Estoy en el comedor de El Cielo, el restaurante de José Manuel Barrientos en Medellín (Colombia), y sus cocinas son el escenario en el que Rubén Darío Romero Díaz vive desde hace cuatro años su segunda vida, aunque bien pudiera presentarse como la tercera. La primera duró 18 años y la pasó con sus dos hermanos en la casa de sus abuelos —el conflicto armado que desangra Colombia le quitó a la madre y la vida alejó a su padre—, en la zona de Urabá, en Antioquia. Ayudaba a su abuela Esperanza y al abuelo Santander en la cocina y las labores del campo y en algún momento soñó con acabar siendo cocinero.

La zona de Urabá definía un campo de batalla que se dirimía en tres frentes, protagonizados por la guerrilla, las autodefensas paramilitares y el Ejército colombiano, con otros tantos caminos marcados para los jóvenes, más allá del de la huida.

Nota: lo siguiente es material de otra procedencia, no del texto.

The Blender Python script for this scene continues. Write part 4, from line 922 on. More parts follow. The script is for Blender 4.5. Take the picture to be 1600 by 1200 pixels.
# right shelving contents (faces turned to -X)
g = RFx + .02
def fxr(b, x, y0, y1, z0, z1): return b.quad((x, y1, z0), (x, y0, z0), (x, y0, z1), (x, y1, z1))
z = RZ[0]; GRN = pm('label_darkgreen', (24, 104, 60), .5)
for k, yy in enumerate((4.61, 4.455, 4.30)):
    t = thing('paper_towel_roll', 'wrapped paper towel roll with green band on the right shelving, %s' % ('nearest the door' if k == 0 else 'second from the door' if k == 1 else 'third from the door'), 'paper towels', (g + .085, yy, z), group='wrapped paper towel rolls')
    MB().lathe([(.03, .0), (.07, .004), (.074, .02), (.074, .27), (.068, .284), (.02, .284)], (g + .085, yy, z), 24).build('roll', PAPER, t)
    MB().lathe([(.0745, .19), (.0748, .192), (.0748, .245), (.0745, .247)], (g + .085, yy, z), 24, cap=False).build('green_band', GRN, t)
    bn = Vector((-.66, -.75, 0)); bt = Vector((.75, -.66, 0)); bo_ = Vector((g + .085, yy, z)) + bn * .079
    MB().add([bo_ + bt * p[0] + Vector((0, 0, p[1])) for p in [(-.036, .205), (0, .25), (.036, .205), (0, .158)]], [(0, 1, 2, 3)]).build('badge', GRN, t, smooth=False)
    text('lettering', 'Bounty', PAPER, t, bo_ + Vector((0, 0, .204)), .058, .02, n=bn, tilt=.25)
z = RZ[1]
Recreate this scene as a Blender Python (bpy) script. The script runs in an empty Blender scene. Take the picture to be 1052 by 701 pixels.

Rubén se alistó en el Ejército antes de ser reclutado a la fuerza por los paramilitares, como sucedió con su hermano, o la guerrilla. Lo entendió como la mejor forma de encontrar una salida y poder buscar un futuro. Empieza una segunda vida insertado en el Batallón de Ingenieros Bijul Julio Rondoño, hasta que, tres años después y sin cumplir los 21, pisa una mina en la zona del Chocó y pierde la pierna derecha.

“Cuando pierdes una parte del cuerpo es que te arrancan la vida. Piensas que no hay manera de seguir adelante”, me dice Rubén sentado junto a mí en el comedor del restaurante. Bien mirado, la tercera vida de Rubén es la que finalmente le sonríe y se concreta poco después de eso, con una pierna metálica articulada en el lugar de la que pisó la mina y tras un curso para soldados heridos impartido por la Fundación El Cielo.

El trayecto que trajo a Rubén desde el campo de batalla hasta una de las cocinas más señaladas de Colombia es el mismo, o muy parecido, al que han seguido otros 200 soldados heridos en combate en los últimos nueve años. Poco después visito la escuela de cocina del Centro de Rehabilitación Héroes del Paramillo, en el cuartel de la cuarta brigada, en Medellín, donde un grupo de 30 soldados sigue un curso de panadería que dura tres meses. Hay cursos de cocina, de panadería y de barista, una profesión cada vez más demandada en un país que vive para el café. Algunos practicarán en las cocinas de El Cielo.

La Fundación El Cielo tiene otro espacio, discreto y alejado de la mirada del público, en el que trabaja con desmovilizados, que es el eufemismo que identifica a los antiguos guerrilleros que buscan la reinserción. Son grupos más pequeños —entre tres y nueve alumnos— pero siguen los mismos ciclos y cumplen programas idénticos. Han sido 80 en los últimos años y reciben las mismas oportunidades que los soldados. Rubén comparte la partida de pescados y mariscos con dos desmovilizados. No debe de haber sido un proceso fácil para un mutilado pero la Fundación ha creado un espacio de diálogo que estimula el encuentro y llaman “proceso de perdón y reconciliación a través de la cocina”. Es una iniciativa que se maneja a pequeña escala, pero parece que funciona. Al menos Rubén lo tiene claro. “Me dieron la oportunidad de conversar con exguerrilleros, acepté trabajar con ellos y hoy no me arrepiento. Trabajo con dos desmovilizados y los considero amigos, pero sobre todo son mis compañeros”.